I fought myself and anyone that wanted to get in front of me for years. I just couldn’t figure out what the hell I was looking for. Nothing and no one really had the power to shut down this anger inside me. As I poured energy into my job, I found it not satisfying and in fact I began to resent everything about it. and yet despite my successes at work, I found it a lonely, dark alley leading nowhere.
But at the end of 2015 something terrible, frightening and wonderful happened. I was told I needed a triple bypass. Unfucking real. I was not the poster child for a healthy lifestyle but I was certainly was not the triple bypass guy either…or so I thought. So, on December 28, 2015 I had triple bypass. When I woke, I had been reborn, I had been given another chance to live better, be better and treat others better. It was a gift. The music was again audible.
In 2016 Metallica released Hardwired…to Self-Destruct. When I first saw the title, I thought…hmmm…how fitting. Alex noticeably started to take an interest in music, more specifically Metallica. It started with him breaking my Mexican Fender Strat I had bought with some income tax refund money in 94’. I appreciated that he had taken a liking to music and guitars. I began to see me, in him. It was very cool and as it turned out life changing.
Slowly Alex began to reintroduce me to my love of music. He showed me again, the want to learn, to be inquisitive and the freedom of listening. He taught me to listen…no I mean really listen. Not just to the music but to the music in your heart and mind. It was like it was new all over again. I watched him immerse himself in his music. I listened to him progress and evolve. I witnessed him care about something with passion. And to watch your kids attack something with passion is amazing. He showed me more about what I had lost than anyone could have. He gave me back the music that had been missing in my life.
In June of 2017 me an Alex went to see Metallica together for the first time. We got pretty good tickets and were able to watch one of the greatest rock bands of all times. Although this technically wasn’t his first concert it was definitely a first of sorts. It was a stadium; it was sold out and a band he was certainly obsessed with. This equals bucket list, even at his young age. For him it would be the first of many Metallica shows of his life. For me, I was going to Metallica with my son, some thirty years after my first time I saw them. Definitely bucket list for me.
As the show began, I saw the amazement, wonder and excitement in Alex. The overpowering brilliance of lights throughout the stadium, the thunderous sounds of electric guitars, bass guitar and drums. The hard-hitting and uncompromising vocals were too much for Alex’s senses. I saw him shout, sing along and pump his fist in the air. He was in heaven. I also was a little overwhelmed with it all, but for me Alex’s reaction and enthusiasm was more captivating than anything happening on center stage.
Seven years later I sometimes forget the gift I was given.

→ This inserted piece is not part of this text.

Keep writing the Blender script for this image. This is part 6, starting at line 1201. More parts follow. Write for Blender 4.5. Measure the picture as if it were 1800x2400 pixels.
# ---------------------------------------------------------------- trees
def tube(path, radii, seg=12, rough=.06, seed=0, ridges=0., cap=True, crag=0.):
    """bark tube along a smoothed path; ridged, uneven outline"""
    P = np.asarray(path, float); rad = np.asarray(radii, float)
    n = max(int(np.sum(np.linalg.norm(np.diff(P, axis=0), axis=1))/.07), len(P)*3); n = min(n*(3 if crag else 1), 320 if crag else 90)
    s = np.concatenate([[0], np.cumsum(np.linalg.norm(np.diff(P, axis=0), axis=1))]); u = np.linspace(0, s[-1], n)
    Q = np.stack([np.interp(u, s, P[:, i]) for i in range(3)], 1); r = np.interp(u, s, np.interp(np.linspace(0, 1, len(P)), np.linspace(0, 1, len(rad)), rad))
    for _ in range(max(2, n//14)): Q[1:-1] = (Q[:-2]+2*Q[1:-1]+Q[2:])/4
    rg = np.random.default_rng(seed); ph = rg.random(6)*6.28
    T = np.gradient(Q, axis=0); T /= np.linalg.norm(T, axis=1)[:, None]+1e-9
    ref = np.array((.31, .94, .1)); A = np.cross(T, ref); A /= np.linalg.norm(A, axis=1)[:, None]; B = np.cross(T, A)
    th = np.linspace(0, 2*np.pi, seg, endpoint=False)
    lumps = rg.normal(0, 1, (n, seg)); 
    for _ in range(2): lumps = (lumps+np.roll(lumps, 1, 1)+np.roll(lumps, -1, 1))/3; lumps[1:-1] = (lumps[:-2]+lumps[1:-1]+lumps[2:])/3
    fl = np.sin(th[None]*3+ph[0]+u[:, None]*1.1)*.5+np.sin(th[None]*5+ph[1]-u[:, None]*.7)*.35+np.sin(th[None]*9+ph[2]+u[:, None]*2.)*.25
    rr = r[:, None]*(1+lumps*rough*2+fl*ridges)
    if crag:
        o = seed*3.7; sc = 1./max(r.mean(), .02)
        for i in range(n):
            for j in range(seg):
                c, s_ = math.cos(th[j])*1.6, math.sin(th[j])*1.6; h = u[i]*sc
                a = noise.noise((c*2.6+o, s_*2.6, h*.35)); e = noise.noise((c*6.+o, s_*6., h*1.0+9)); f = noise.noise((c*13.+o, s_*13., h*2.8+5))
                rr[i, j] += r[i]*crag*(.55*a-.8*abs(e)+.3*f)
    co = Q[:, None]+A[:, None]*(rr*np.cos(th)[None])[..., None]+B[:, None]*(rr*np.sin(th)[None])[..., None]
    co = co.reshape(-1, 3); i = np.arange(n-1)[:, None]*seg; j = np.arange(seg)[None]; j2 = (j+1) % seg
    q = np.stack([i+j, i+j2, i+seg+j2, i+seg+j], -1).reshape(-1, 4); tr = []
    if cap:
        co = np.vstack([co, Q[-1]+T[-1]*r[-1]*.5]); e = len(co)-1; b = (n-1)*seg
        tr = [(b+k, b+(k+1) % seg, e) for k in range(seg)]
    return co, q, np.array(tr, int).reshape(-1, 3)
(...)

Somehow, I walk right past my gift. Selfish me doesn’t think about how fortunate I am to just be here. Thankfully I get tons of reminders that confront me and bounce around like polaroid pictures in my brain giving me a glimpse of my fortune and most importantly my choices. Fortunately, these days, I am able to see and hear the music still as loud and bright as I did on that December day. I am reminded that I have to grab these fleeting opportunities for joy, happiness and satisfaction when they appear. So, in a way those moments, are the gifts that were given to me back in 2015. And…one of the greatest of these… is… Alex and Metallica. Thanks, Alex, for given me back the gift of music.
As we return from the “Metallica Weekend in Arlington” I am quickly reminded of the awesomeness of music. How it is has formed an unbreakable bond and relationship with my son and best friend. I will always be thankful for those moments spent with Alex talking about the music and experiences we have shared. It has taught me that the time we spent together at the guitar shops and watching Metallica is truly priceless.